Foreign Journalists Exposed, Scars and All

One overlooked facet amid all the upheavals spurred by the digitization of global media is how it has thrust foreign reporters into the public sphere in their once exotic foreign beats. Though they often remain underpaid and unloved by their editors, foreign correspondents are no longer working in a vacuum.


With the internet’s tentacles spread to the most remote regions, the barrier between reading the news and responding to the news has never been lower. Nor has the barrier been lower for off-the-beaten-track non-journalists who wish to get into the business.

Since time immemorial, foreign reporters–some actually from the nations on which they reported– though most from the US and Europe–filed stories on faraway happenings largely to the ignorance of the reported-on countries. By dint of English or French-only reportage or illiteracy or apathy, the countries in question never read the news, though editions of the foreign papers were often available to them, albeit a few weeks late.

Today myriad platforms exist for locals to vet the correspondence.
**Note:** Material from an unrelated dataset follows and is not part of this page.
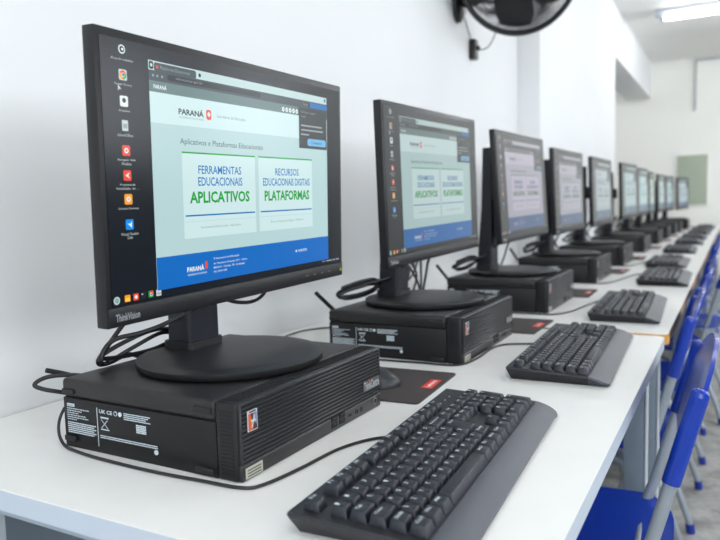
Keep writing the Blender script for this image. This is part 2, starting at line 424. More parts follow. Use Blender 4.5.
# ------------------------------------------------------------------ monitor
PW, PH = .538, .326
def make_screen():
    b = MB(); W_ = lambda k: .0006 + k * .00022
    def rect(u0, u1, v0, v1, m, k): b.quad([(W_(k), u0 / 1000, v0 / 1000), (W_(k), u1 / 1000, v0 / 1000), (W_(k), u1 / 1000, v1 / 1000), (W_(k), u0 / 1000, v1 / 1000)], m)
    def txt(s, u0, u1, v0, v1, m, k=5, bold=0.): b.text(s, u0 / 1000, u1 / 1000, v0 / 1000, v1 / 1000, lambda u, v: (W_(k), u, v), m, bold)
    def disc(u, v, r, m, k, n=18): b.bm.faces.new([b.bm.verts.new((W_(k), (u + r * math.cos(2 * PI * i / n)) / 1000, (v + r * math.sin(2 * PI * i / n)) / 1000)) for i in range(n)]).material_index = b.mi(m)
    def rrect(u0, u1, v0, v1, r, m, k):
        b.bm.faces.new([b.bm.verts.new((W_(k), x / 1000, y / 1000)) for x, y in rounded_rect(u0, v0, u1, v1, r)]).material_index = b.mi(m)
    rect(6, 532, 21, 320, 'S_desk', 0)
    rect(77, 488, 293, 304, 'S_tabs', 1); rect(77, 488, 281, 293, 'S_bar', 1); rect(77, 488, 268, 281, 'S_band', 1)
    rrect(86, 160, 292, 302.5, 3, 'S_bar', 2); rrect(78, 85, 294, 303, 2, 'S_dark', 2); disc(81.5, 298.5, 2, 'S_tabs', 3)
    disc(167, 298, 2.5, 'S_dark', 2); txt('Plataformas Educacionais', 96, 148, 295.5, 299.5, 'S_greytext', 3); disc(91, 297.5, 2, 'S_red', 3)
    disc(482, 299, 3, 'S_blue', 2)
    rrect(108, 300, 284, 291, 3, 'S_dark', 2); txt('educacao.pr.gov.br', 122, 172, 286, 290, 'S_greytext', 3)
    for u in (84, 91, 99): disc(u, 287, 1.6, 'S_greytext', 2)
    txt('PARANÁ', 84, 106, 272, 278, 'S_white', 2, .02)
    rect(77, 488, 30.5, 268, 'S_page', 1); rect(77, 488, 232, 268, 'S_head', 2)
    txt('PARANÁ', 125, 172, 245.5, 254.5, 'S_ink', 3, .03); rrect(177, 187, 243, 256, 3, 'S_red', 3); disc(182, 250, 3, 'S_head', 4)
    txt('GOVERNO DO ESTADO', 126, 172, 241, 243.3, 'S_soft', 3)
    txt('Secretaria da Educação', 199, 261, 246.5, 251.5, 'S_soft', 3)
    for k in range(5): disc(357 + k * 9.5, 273.5, 3.6, 'S_white', 2); disc(357 + k * 9.5, 273.5, 1.3, 'S_band', 3)
    txt('Aplicativos e Plataformas Educacionais', 126, 301, 207, 216.5, 'S_title', 3)
    for (u0, u1, a, la, lb, c, w, small, d) in (
            (128, 281, (158, 248), 'FERRAMENTAS', 'EDUCACIONAIS', 'APLICATIVOS', (140, 266), 'Ferramentas Educacionais - Aplicativos', (160, 244)),
            (289, 438, (332, 397), 'RECURSOS', 'EDUCACIONAIS DIGITAIS', 'PLATAFORMAS', (303, 428), 'Recursos Educacionais Digitais - Plataformas', (318, 410))):
        rect(u0, u1, 90, 200, 'S_card', 2); rect(u0, u1, 198, 200, 'S_green', 3); rect(u0 + 3, u1 - 3, 118, 120, 'S_blue', 3)
        rect(u0, u1, 111, 111.6, 'S_page', 3)
        txt(la, a[0], a[1], 172.5, 183.5, 'S_blue', 3, .012)
        if u0 < 200: txt(lb, 157, 250, 157, 168.5, 'S_blue', 3, .012)
        else: txt(lb, 300, 430, 157, 168.5, 'S_blue', 3, .012)
        txt(c, w[0], w[1], 134.5, 150, 'S_green', 3, .03)
        txt(small, d[0], d[1], 100.5, 105, 'S_soft', 3)
    rect(77, 488, 30.5, 70.5, 'S_foot', 3)
    txt('PARANÁ', 130, 163, 47, 55, 'S_white', 4, .03); rrect(165, 170, 48, 58, 2, 'S_red', 4); txt('GOVERNO DO ESTADO', 131, 168, 42, 44.5, 'S_white', 4)
    txt('© Secretaria da Educação', 182, 238, 58, 61.5, 'S_white', 4); txt('Av. Presidente Kennedy, 2511 - Guaíra', 182, 256, 51, 54.5, 'S_white', 4)
    txt('80610-011 - Curitiba - PR - Localização', 182, 250, 45.5, 49, 'S_white', 4); txt('(41) 3340-1500', 182, 210, 40, 43.5, 'S_white', 4)
    txt('CONTATO', 392, 418, 51, 55, 'S_white', 4, .02); disc(386, 53, 2, 'S_white', 4)
    # pop up
    rect(400, 486, 217, 281, 'S_pop', 4); rrect(433, 488, 283, 291, 2, 'S_blue', 4); txt('Entrar', 414, 428, 285, 289, 'S_greytext', 4)
    txt('Fazer login no navegador', 406, 450, 272, 276, 'S_greytext', 5, .01); txt('Google?', 406, 420, 265, 269, 'S_greytext', 5, .01)
    for k in range(3): rect(406, (470, 474, 430)[k], 252 - 7 * k, 254.4 - 7 * k, 'S_greytext', 5)
    rrect(424, 483, 221.5, 233, 5, 'S_lblue', 5); txt('Continuar', 436, 470, 225, 229.5, 'S_pop', 6)
    # desktop icons
    for k, (v, c) in enumerate(((309, 'S_white'), (281, 'S_white'), (252, 'S_white'), (225, 'S_paper'), (197, 'S_red'), (169, 'S_red'), (142, 'S_orange'), (113, 'S_sky'))):
        u = 37.3
        if k == 0: disc(u, v, 5, c, 1); disc(u, v, 3.6, 'S_desk', 2); disc(u + .5, v, 1.6, c, 3)
        elif k == 1:
            rrect(u - 6, u + 6, v - 6, v + 6, 2, 'S_paper', 1)
            for q, cc in enumerate(('S_red', 'S_orange', 'S_green')):
                n = 9; a0 = PI / 6 + q * 2 * PI / 3
                b.bm.faces.new([b.bm.verts.new((W_(2), u / 1000, v / 1000))] + [b.bm.verts.new((W_(2), (u + 5 * math.cos(a0 + i * 2 * PI / 3 / n)) / 1000, (v + 5 * math.sin(a0 + i * 2 * PI / 3 / n)) / 1000)) for i in range(n + 1)]).material_index = b.mi(cc)
            disc(u, v, 2.4, 'S_white', 3); disc(u, v, 1.8, 'S_blue', 4)
        elif k == 3: rect(u - 4.5, u + 4.5, v - 6, v + 6, c, 1); rect(u - 3, u + 3, v - 3, v + 2, 'S_greytext', 2)
        else:
            rrect(u - 6, u + 6, v - 6, v + 6, 2, c, 1)
            if k == 2: disc(u, v + 1, 2.8, 'S_dark', 2)
            elif k == 5: b.quad([(W_(2), (u + x) / 1000, (v + y) / 1000) for x, y in ((-3.5, 0), (3.5, 3.5), (1.2, 0), (3.5, -3.5))], 'S_white')
            elif k == 7: b.quad([(W_(2), (u + x) / 1000, (v + y) / 1000) for x, y in ((-3.5, 1.5), (3, -4), (3.5, 4), (1, 1))], 'S_white')
            else: disc(u, v, 3.2, 'S_white', 2); disc(u, v, 1.4, c, 3)
        name = ('Área de trabalho', 'Google Chrome', 'Arquivos', 'LibreOffice', 'Navegador Web', 'Programa de', 'Scratch Desktop', 'Visual Studio')[k]
        w = len(name) * 1.02; txt(name, u - w, u + w, v - 12.3, v - 9.2, 'S_paper', 1)
        n2 = (None, None, None, None, 'Firefox', 'Instalação do ...', None, 'Code')[k]
        if n2: txt(n2, u - len(n2) * 1.0, u + len(n2) * 1.0, v - 16.6, v - 13.4, 'S_paper', 1)
    b.quad([(W_(2), x / 1000, y / 1000) for x, y in ((29, 270), (29, 263), (31, 265), (34, 265))], 'S_paper')
    for u, c in ((13, 'S_paper'), (29, 'S_orange'), (42, 'S_red'), (53, 'S_dark'), (66, 'S_green'), (79, 'S_paper')):
        if u == 13: disc(u, 27.5, 4.6, c, 1); disc(u, 27.5, 3.2, 'S_mint', 2)
        else:
            rrect(u - 4.2, u + 4.2, 24, 32, 1, c, 1)
            if c == 'S_red': disc(u, 28, 2.2, 'S_white', 2)
            if c == 'S_green': disc(u + 1, 29, 3.2, 'S_red', 2); disc(u, 27.5, 2.0, 'S_white', 3); disc(u, 27.5, 1.4, 'S_blue', 4)
            if u == 29: rect(25.5, 32.5, 25, 28.5, 'S_yellow', 2)
            if u == 79: rect(76, 82, 26, 28, 'S_greytext', 2)
            if u == 53: rect(50.5, 53, 29, 30.4, 'S_paper', 2)
    for u0, u1 in ((468, 472), (475, 478), (482, 500), (503, 512), (515, 526)): rect(u0, u1, 26.5, 28.6, 'S_greytext', 1)
    return b
def smat(name, emit, estr=1.12):
    return mat(name, (7, 8, 10), .2, spec=.28, emit=emit, estr=estr)
SC_COL = dict(S_desk=(10, 17, 26), S_dark=(30, 36, 40), S_tabs=(190, 215, 214), S_bar=(60, 74, 80), S_band=(98, 124, 124), S_page=(180, 210, 212), S_head=(204, 230, 232),
              S_card=(203, 229, 230), S_ink=(50, 62, 74), S_title=(84, 104, 108), S_soft=(135, 158, 160), S_blue=(0, 112, 186), S_lblue=(110, 180, 226), S_green=(0, 158, 48),
              S_foot=(0, 104, 192), S_white=(228, 240, 240), S_paper=(198, 208, 208), S_red=(232, 74, 42), S_orange=(248, 160, 30), S_yellow=(255, 205, 70), S_sky=(0, 140, 232), S_pop=(44, 50, 54), S_greytext=(150, 162, 166), S_mint=(120, 170, 160))
for k, v in SC_COL.items(): M[k] = smat('screen ' + k[2:], v)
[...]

On Facebook and elsewhere, cultural notes are double-checked, alternate spellings are suggested, and, most importantly, the local view on events–often wholly absent in some countries’ tightly controlled national press–is argued. Global Post has made waves responding to the new situation in the field. From their not-so exotic locales, battalion’s of freelancers write stories, all of which can be commented on by readers. Though they are still spread too thinly to catch all the newsworthy items, correspondents at least have an active audience in their neighborhoods which is more than many American papers can claim right now.